Abstract

The Harvey-Nashe Controversy is a pamphlet series made up of Harvey’s three pamphlets and Nashe’s four works, written from 1592 to 1596. Harvey’s pamphlets are Fovre Letters, A New Letter of Notable Contents, and Pierce’s Supererogation, and Nashe’s pamphlets are Pierce Penilesse, Christs Teares Ouer Ierusalem, Strange Newes, and Have with You to Saffron-Walden. The root of the controversy goes back to Richard Harvey’s insult to Nashe in 1589, but the real fight started in 1592 with Nashe’s attack on Harvey brothers and their father, a rope-maker.
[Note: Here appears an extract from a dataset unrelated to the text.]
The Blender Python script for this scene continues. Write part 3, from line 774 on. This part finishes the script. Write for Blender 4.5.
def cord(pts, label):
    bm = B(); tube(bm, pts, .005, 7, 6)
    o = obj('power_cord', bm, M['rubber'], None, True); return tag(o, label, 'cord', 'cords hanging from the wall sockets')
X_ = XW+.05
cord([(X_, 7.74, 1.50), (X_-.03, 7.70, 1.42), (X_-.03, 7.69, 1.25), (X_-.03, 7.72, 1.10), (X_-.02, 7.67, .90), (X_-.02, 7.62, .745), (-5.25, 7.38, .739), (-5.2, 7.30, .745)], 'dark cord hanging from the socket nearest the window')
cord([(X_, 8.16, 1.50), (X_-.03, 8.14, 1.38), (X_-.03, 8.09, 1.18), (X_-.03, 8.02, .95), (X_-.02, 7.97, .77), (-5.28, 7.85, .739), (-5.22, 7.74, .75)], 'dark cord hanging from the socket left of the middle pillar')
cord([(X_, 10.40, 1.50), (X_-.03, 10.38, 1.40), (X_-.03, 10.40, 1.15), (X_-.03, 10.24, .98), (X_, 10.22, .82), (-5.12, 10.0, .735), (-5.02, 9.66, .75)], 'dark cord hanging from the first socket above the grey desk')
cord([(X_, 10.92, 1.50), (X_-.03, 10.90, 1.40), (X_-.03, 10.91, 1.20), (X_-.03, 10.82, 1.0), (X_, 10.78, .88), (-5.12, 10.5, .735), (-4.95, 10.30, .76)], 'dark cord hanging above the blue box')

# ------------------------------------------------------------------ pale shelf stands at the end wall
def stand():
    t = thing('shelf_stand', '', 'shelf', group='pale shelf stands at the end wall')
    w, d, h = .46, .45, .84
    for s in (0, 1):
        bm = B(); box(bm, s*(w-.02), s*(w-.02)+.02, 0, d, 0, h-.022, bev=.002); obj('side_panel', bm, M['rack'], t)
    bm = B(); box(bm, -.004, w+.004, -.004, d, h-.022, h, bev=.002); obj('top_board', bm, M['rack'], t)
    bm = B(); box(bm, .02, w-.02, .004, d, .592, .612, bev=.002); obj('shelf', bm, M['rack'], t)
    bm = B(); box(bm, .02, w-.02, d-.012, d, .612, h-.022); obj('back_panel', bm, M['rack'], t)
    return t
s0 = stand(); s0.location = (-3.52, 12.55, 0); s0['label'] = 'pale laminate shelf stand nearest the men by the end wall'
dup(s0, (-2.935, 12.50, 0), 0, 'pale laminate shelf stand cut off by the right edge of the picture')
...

Even though those seven pamphlets written for the Controversy mainly contain harsh personal attacks and vicious libels against each other, they also show considerable similarity in their pride and frustration as discarded humanists in the print market, in their expectation and anxiety as professional writers, and even in their personal backgrounds. As the graduates of Cambridge driven to the marketplace, both writers suffered from their peripheral existence and displayed ambivalent attitude to the press and their new ‘patrons,’ the readers. Notwithstanding their remarkable similarities, meaningful differences exist in their attitude to the press and the print market, leading to their differentiated construction of authorship and authorial authority. Harvey, an old-generation humanist and former Cambridge professor of Latin rhetoric, expressed ambivalence and reluctance to the new print culture and did not hide his envy toward the young and versatile professional writers like Nashe. Nashe, on the other hand, constructed his authorial authority based on his peripheral status as “daily labor” and created a self-consciously trivialized but self-powered authorship in this new era of the print.